■ Request:
Everything from the line containing "var=.12, vscale=2, spec=.12)" down to the last line of the entries below must be transcribed exactly, and nothing else.

==============================

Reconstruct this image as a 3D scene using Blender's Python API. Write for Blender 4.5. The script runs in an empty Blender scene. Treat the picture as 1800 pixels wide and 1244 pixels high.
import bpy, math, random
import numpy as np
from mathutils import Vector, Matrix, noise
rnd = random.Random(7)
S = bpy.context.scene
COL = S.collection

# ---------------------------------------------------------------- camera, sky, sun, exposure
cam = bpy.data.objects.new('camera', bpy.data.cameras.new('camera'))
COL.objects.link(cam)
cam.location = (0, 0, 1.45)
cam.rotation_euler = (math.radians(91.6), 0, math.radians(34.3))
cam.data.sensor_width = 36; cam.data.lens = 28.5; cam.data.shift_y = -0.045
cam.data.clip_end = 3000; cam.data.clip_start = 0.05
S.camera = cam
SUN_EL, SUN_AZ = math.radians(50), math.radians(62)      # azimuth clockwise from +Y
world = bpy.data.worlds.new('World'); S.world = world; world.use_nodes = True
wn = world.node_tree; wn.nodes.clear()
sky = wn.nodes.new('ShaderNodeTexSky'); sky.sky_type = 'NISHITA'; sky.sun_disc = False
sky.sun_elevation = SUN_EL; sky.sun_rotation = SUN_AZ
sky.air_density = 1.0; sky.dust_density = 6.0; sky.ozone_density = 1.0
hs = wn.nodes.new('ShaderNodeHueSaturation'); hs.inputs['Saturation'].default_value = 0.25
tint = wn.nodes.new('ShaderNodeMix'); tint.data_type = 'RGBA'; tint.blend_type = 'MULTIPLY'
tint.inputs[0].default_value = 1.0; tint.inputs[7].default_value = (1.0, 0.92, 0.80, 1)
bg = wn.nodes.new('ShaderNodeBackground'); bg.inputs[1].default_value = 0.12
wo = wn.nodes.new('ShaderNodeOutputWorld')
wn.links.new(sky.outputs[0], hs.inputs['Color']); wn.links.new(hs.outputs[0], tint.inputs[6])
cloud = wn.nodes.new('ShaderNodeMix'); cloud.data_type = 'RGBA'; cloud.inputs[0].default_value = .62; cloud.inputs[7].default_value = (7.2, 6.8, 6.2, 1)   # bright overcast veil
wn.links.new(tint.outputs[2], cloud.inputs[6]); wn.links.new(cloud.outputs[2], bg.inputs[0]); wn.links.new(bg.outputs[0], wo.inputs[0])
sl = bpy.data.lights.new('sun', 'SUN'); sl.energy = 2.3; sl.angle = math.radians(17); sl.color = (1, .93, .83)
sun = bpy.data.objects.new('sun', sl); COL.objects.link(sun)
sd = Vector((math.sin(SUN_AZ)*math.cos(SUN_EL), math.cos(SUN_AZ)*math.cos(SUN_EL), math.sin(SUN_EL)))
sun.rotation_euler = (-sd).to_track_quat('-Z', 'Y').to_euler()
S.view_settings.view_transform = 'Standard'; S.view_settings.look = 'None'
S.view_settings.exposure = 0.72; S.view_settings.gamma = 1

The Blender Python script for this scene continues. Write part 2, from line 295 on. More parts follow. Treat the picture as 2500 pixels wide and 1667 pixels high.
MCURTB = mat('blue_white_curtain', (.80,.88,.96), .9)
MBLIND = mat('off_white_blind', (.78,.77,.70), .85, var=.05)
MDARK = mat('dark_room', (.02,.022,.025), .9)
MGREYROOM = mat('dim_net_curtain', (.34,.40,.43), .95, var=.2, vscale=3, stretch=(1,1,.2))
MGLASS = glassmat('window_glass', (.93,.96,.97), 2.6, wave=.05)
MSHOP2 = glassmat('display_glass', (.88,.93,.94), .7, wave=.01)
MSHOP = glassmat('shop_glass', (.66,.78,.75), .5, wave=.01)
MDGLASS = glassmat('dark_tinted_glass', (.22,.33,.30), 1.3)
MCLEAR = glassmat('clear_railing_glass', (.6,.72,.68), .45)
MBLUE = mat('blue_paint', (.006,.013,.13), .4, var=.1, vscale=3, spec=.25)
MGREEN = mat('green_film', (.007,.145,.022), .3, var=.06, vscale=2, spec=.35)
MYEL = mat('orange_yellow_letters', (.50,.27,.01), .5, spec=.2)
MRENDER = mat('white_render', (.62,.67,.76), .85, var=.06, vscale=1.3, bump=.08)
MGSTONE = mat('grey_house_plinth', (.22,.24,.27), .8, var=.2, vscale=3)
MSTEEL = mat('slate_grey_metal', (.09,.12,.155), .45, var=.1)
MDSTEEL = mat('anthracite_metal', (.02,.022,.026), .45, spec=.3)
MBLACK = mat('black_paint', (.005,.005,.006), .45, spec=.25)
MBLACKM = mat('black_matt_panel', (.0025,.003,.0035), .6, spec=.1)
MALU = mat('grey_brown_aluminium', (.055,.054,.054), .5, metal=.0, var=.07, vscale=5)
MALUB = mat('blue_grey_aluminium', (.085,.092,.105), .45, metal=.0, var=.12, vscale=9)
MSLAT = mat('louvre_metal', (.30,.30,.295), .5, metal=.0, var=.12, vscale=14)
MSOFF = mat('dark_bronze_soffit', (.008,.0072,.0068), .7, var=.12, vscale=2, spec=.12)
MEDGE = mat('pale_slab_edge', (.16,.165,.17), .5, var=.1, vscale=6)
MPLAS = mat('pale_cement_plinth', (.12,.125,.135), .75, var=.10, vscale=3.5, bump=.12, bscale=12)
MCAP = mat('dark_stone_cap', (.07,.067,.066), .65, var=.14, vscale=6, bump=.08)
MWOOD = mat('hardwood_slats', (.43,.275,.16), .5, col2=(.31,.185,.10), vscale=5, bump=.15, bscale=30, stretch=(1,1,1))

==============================

■ Solution to this task:
MSOFF = mat('dark_bronze_soffit', (.008,.0072,.0068), .7, var=.12, vscale=2, spec=.12)
MEDGE = mat('pale_slab_edge', (.16,.165,.17), .5, var=.1, vscale=6)
MPLAS = mat('pale_cement_plinth', (.12,.125,.135), .75, var=.10, vscale=3.5, bump=.12, bscale=12)
MCAP = mat('dark_stone_cap', (.07,.067,.066), .65, var=.14, vscale=6, bump=.08)
MWOOD = mat('hardwood_slats', (.43,.275,.16), .5, col2=(.31,.185,.10), vscale=5, bump=.15, bscale=30, stretch=(1,1,1))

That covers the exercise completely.